“European emissions trading is a good thing”

Kassel. Joachim Weimann, Professor of Economic Policy at the University of Magdeburg, discusses political measures to protect the climate and the impact of Germany’s energy and climate policy in an interview.

Mr. Weimann, do we need political measures to protect the climate?

Yes, because we have a climate problem. But if want to implement successful countermeasures, we must have good, i.e. cost-effective, climate policies. The available resources for climate protection are limited, therefore CO2 reduction per euro spent has to be maximized. Or to put it the other way round: We have to minimize the costs of reducing CO2 emissions per ton.

How can that be achieved?

CO2 must be avoided where it’s cheapest to do so. In Portugal, for example, power can be generated at low costs and in an environmentally-friendly way using photovoltaic systems. And we have a tool in the shape of European emissions trading to create a balance between low-cost and expensive CO2 avoidance. Unfortunately, the German government’s climate policy ensures that the very opposite occurs.

In what respect?

Under the National Climate Protection Plan, Germany intends to achieve its target of a 40 percent reduction in CO2 ten years earlier than prescribed by the EU, namely by 2020. In addition, the German government aims to make the reductions domestically and has defined expansion of the use of renewable energies as the only way to do so. Yet that’s far more expensive than acquiring emission allowances and ensuring that CO2 is avoided where it can be at lower costs. Germany is thus squandering resources.
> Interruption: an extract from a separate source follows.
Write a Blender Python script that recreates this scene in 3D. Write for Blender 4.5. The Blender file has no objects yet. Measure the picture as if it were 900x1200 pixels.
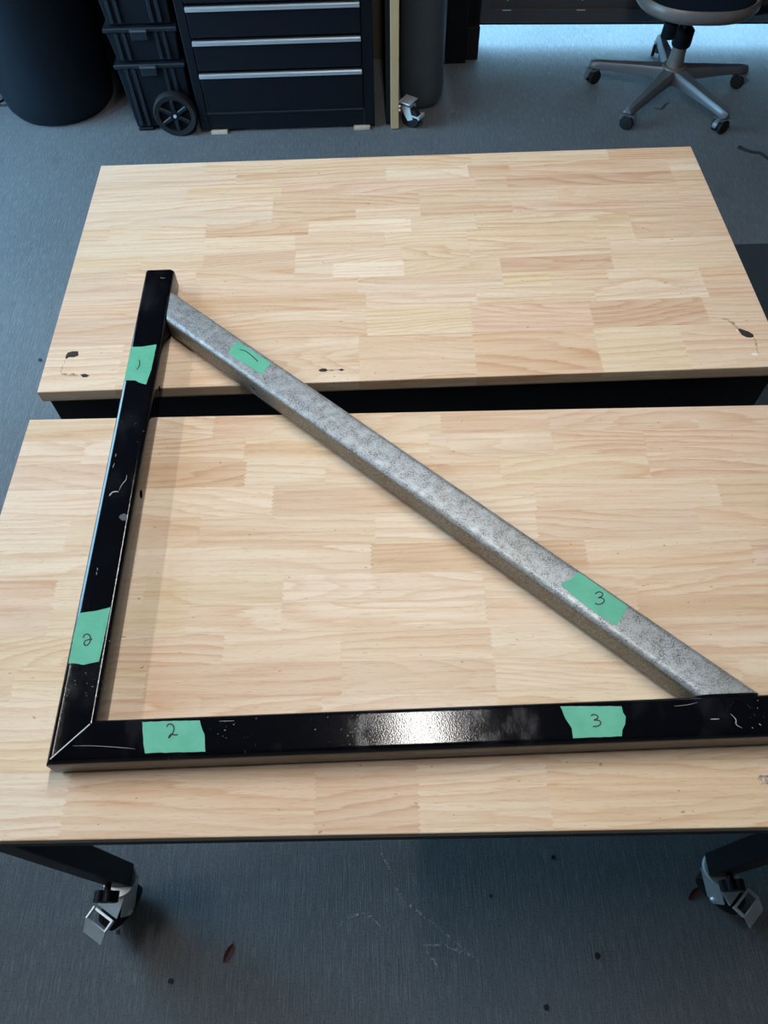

Has European emissions trading proven to be ineffective?

No, trading definitely works. It is a pure quantity-based tool to achieve the cap, i.e. the politically defined upper limit for emissions. Therefore, it’s also compatible with every climate target and contributes to reliably achieving objectives. The fact that CO2 avoidance is not cost-effective in practice is not the fault of emissions trading, but a consequence of countries pursuing their own strategies.

What impact does Germany’s energy and climate policy have on the rest of the EU?

If we make our climate targets more stringent as part of the energy transition, the other countries won’t be able to follow suit. On the contrary: If we shut down our coal-fired power plants, more CO2 can be emitted in the rest of Europe. The emission allowances freed up here may be transferred to Polish coal-fired power plants, for example. That’s also the reason why there’s so little criticism of Germany’s climate policy from its neighbors.

Germany has promoted expansion of renewable energies with its Renewable Energy Act for more than 15 years. How successful has that been?

The law does not result in emissions actually being reduced at the end of the day, for the reasons mentioned earlier. However: The Renewable Energy Act shifts CO2 avoidance to where it costs up to 50 times more than in the European emissions trading sector. The costs are borne by German citizens: Germany has the highest electricity prices in Europe after Denmark.